Malgré cette censure, l’archivêque Jacques Boonen conféra à Caelen la dignité d’archidiacre de Malines, et, en 1644, le même prélat usa de son crédit à la cour de Madrid pour déterminer Philippe iV à nommer l’éditeur de l’Augustinus à l’évêché de Ruremonde, vacant depuis plus de cinq ans. Cette nomination ne pouvait être agréable à Rome ; mais, comme Caelen, nonobstant la censure qu’il avait encourue, était resté un prêtre pieux et austère, le Saint-Siége consentit à passer outre, si l’évêque désigne rétractait ses erreurs dans une déclaration authentique. Caelen se rendit aux vœux du Pape et signa, devant l’internonce de Bruxelles, une formule d’abjuration portant que, quoiqu’il eût regardé jusque-là l’Augustinus comme contenant la pure doctrine de saint Augustin, il se montrerait désormais invariablement soumis aux décrets du Saint-Siége, qui avait condamné ce livre, et tiendrait pour erronées toutes les propositions et toutes les opinions proscrites ou à proscrire, en quelque auteur que ce pût être, et spécialement dans le livre de Corneille Jansen. Les derniers obstacles à son installation étaient ainsi levés, lorsque Caelen, revenant brusquement sur ses pas, se rendit, le 8 janvier 1646, auprès de l’internonce et lui déclara que, malgré ce qu’il avait signé, il ne pouvait s’empêcher de voir dans l’ouvrage de l’évêque d’Ypres un abrégé fidèle de la doctrine de saint Augustin. Il ajouta seulement que, par respect pour le souverain pontife, il ne le lirait plus et qu’il se contenterait « de lire désormais Corneille Jansen dans saint Augustin, après avoir lu jusqu’alors saint Augustin dans Corneille Jansen. » C’était renoncer aux honneurs de l’épiscopat, en rendant impossible l’assentiment du Saint-Siége ; aussi signa-t-il, le 28 mars suivant, un acte de renonciation au droit qu’il avait acquis par la nomination du roi d’Espagne.

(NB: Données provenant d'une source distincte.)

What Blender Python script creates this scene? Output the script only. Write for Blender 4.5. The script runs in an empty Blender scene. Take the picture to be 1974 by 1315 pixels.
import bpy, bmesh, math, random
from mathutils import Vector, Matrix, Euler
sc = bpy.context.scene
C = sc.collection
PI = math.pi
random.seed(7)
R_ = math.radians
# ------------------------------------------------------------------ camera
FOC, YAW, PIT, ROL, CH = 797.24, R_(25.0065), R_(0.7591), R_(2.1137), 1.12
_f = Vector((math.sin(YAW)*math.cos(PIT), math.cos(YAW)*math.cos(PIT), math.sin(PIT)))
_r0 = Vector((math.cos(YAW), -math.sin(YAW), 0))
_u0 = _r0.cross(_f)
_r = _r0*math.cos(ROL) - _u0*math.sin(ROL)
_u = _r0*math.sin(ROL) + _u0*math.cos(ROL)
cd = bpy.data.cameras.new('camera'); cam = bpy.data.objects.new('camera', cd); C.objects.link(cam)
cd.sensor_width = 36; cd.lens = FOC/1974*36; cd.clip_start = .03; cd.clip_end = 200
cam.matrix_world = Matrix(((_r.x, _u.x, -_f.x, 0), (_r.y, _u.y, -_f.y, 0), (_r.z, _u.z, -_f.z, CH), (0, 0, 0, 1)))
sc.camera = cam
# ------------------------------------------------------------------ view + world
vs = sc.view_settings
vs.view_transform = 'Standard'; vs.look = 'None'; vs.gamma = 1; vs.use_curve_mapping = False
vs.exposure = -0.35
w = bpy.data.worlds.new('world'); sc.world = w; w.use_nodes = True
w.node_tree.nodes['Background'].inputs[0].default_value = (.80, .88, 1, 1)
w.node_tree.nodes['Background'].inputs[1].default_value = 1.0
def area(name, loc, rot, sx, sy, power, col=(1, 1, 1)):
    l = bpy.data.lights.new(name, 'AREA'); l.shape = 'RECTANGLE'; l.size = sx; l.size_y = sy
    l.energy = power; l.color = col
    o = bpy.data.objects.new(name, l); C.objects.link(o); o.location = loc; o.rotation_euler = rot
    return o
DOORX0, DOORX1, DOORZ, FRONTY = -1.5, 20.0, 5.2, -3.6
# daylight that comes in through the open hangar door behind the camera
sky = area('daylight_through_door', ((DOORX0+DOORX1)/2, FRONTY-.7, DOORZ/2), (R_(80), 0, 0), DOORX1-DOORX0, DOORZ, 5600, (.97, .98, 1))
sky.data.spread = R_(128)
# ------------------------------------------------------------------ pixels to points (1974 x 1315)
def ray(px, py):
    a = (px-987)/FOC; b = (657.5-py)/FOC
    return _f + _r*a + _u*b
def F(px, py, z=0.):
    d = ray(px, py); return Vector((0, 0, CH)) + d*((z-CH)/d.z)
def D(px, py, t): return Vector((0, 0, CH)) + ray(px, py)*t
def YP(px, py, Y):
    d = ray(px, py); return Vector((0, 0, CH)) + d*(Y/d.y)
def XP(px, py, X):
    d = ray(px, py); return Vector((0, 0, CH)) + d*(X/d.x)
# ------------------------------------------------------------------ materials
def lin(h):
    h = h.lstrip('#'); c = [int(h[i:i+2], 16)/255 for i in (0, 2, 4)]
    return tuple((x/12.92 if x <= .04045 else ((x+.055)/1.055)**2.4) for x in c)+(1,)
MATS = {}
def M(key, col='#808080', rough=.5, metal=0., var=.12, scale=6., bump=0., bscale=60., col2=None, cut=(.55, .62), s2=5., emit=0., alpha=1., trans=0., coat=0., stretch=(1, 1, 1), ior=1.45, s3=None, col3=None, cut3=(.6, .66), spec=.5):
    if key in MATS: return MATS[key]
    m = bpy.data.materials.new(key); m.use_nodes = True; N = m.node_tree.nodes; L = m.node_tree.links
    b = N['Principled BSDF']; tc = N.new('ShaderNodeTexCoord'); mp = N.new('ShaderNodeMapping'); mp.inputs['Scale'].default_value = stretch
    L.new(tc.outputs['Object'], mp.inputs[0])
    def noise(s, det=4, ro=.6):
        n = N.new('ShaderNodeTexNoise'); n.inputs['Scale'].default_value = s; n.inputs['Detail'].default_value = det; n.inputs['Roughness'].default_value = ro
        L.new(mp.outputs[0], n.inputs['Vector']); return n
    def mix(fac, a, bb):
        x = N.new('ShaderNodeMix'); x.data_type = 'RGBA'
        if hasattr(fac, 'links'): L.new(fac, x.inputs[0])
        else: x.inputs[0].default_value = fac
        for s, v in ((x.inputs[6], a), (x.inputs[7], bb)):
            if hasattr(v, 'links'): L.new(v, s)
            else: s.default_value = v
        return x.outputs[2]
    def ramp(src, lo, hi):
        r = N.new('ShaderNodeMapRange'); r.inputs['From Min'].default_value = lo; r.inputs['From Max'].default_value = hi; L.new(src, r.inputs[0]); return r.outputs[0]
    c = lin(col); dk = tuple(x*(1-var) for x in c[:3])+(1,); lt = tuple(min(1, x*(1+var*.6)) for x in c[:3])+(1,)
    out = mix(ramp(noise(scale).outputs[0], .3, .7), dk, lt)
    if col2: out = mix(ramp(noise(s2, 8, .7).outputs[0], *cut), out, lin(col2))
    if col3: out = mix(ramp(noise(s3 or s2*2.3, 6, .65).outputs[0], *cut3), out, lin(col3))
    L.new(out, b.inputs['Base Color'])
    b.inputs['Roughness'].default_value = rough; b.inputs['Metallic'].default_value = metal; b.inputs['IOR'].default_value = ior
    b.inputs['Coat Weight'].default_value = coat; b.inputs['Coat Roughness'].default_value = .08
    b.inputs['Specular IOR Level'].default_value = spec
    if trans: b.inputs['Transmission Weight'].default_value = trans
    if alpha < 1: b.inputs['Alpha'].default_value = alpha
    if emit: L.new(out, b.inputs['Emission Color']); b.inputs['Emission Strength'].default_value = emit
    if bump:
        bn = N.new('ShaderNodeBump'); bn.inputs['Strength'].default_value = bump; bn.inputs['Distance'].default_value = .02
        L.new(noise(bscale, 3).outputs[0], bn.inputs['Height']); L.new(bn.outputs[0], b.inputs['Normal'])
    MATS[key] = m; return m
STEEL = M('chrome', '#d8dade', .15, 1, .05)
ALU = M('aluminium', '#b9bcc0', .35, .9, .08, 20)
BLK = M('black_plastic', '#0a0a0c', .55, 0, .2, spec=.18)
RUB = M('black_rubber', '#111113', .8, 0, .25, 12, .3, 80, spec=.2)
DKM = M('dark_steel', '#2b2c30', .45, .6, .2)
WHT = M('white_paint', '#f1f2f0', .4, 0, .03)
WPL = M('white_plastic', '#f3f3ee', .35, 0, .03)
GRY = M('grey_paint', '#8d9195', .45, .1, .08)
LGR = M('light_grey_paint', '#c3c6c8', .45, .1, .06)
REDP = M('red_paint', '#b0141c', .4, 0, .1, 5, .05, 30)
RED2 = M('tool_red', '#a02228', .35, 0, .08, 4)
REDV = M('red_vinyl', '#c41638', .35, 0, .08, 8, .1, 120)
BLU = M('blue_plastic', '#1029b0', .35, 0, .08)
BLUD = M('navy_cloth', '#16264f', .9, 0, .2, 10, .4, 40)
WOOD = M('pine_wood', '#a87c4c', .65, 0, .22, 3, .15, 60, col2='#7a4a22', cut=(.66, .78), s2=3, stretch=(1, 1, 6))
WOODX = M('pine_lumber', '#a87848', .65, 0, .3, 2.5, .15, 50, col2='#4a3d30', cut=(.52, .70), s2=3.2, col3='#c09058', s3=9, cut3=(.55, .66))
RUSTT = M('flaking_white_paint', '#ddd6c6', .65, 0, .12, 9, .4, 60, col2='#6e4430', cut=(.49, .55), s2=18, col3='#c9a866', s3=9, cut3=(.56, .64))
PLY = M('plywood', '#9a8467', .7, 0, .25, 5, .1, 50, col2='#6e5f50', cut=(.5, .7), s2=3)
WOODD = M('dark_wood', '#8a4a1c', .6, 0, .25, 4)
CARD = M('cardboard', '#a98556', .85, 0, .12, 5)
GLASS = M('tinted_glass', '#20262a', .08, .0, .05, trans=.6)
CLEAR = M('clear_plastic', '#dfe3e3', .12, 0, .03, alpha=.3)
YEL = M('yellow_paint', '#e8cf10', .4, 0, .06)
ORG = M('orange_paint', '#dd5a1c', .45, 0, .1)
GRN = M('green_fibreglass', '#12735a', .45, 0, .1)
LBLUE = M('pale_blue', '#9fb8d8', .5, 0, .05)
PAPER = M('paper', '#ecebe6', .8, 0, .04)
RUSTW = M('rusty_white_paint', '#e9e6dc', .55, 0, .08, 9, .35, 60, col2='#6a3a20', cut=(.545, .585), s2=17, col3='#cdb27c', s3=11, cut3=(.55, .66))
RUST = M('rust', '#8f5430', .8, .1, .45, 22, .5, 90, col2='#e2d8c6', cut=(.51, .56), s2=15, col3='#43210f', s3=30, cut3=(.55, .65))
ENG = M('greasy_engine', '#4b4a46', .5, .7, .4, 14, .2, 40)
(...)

A la suite de l’éclat produit par cette résistance opiniâtre, on est surpris de voir Caelen, quelque temps avant sa mort, cumuler avec ses fonctions d’archidiacre celles de vicaire général de l’archevêque Boonen. Il mourut à Bruxelles, dans la soixante-dixième année de son âge, et fut inhumé dans l’église de Sainte-

  1. Par une coïncidence digne d’être remarquée, Caelen et l’internonce Richard Pauli étaient tous deux originaires de l’ancien comté de Looz, faisant partie de la province actuelle de Limbourg. Caelen était né à Beeringen et Pauli à Cuttecoven. Voy. Histoire de la ville, de l’église et des comtes de Looz, par J. Daris, t. II, p. 35.